De plus, quelques détails ne cadrent pas entre le film et le bouquin. Dans le premier, Ertegun annonce Mess Around comme un titre qu'il a écrit alors que c'est un titre de Nugrete, lequel n'a pas obtenu grand succés à sa sortie. Autre détail, et de taille, est que le bouquin ne fait nulle part allusion à l'interdiction de séjour en Georgie à laquelle a été condamné Ray Charles au milieu des années 60 lorsqu'il a refusé de jouer dans une salle ségrégationniste. Et là, je n'ai pas envie de me coltiner un autre ouvrage juste pour vérifier où se situe vraiment ce fait. Ce qui n'enlève rien au fait que Ray Charles, bien qu'il n'ait jamais rien eu de vraiment engagé comme artiste, ait été le premier artiste Noir a se prononcer aussi ouvertement sur la ségrégation raciale alors encore en vigueur au Sud des USA. Et j'en passe, le film fait quelques approximations et raccourcis qui prêtent parfois à confusion. Ce qui ne veut pas forcément dire que le livre soit exempt d'erreurs: la vérité est certainement à chercher entre les deux!

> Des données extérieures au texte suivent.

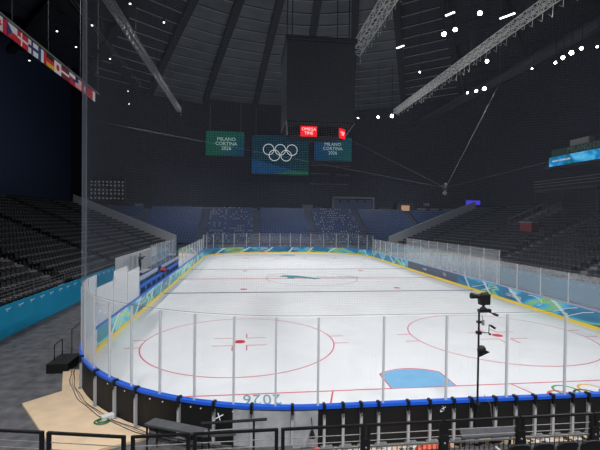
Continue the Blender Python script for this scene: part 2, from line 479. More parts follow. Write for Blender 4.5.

Bref, le bouquin, qui traite aussi des années 70 à 90 finit par lasser. La carrière de Ray n'a plus rien à voir avec ce qu'elle était au début, et il continue à travailler d'arrache pied comme si de rien n'était: tournées interminables, enregistrements et sorties d'albums, etc, etc... C'est là que l'on voit que cet artiste et la musique ne faisaient qu'un. Sans la musique, Ray n'existait plus. Seulement, voilà, on perd facilement le capital sympathie des gens, bien plus facilement qu'on ne l'a acquis. Et l'auteur a beau faire pour rendre Ray formidable, toujours aussi prolifique, et etc, et bien on se dit que c'était pas loin d'être un beau salaud -et certainement pas le seul!- pour qui les belles idées, c'est entendu, ne font pas vivre. Pour Ray, seule sa réussite comptait, l'entrée de dollars et encore de dollars. Et à côté des tubes intemporels qu'il nous a laissés, son ambition et sa réussite sont peut-être les seules choses de louables que l'on finisse par trouver chez lui... mais ce n'est que mon avis, et il est bien entendu que le film comme le livre sont absolument à voir et à lire, de quoi se faire sa propre idée!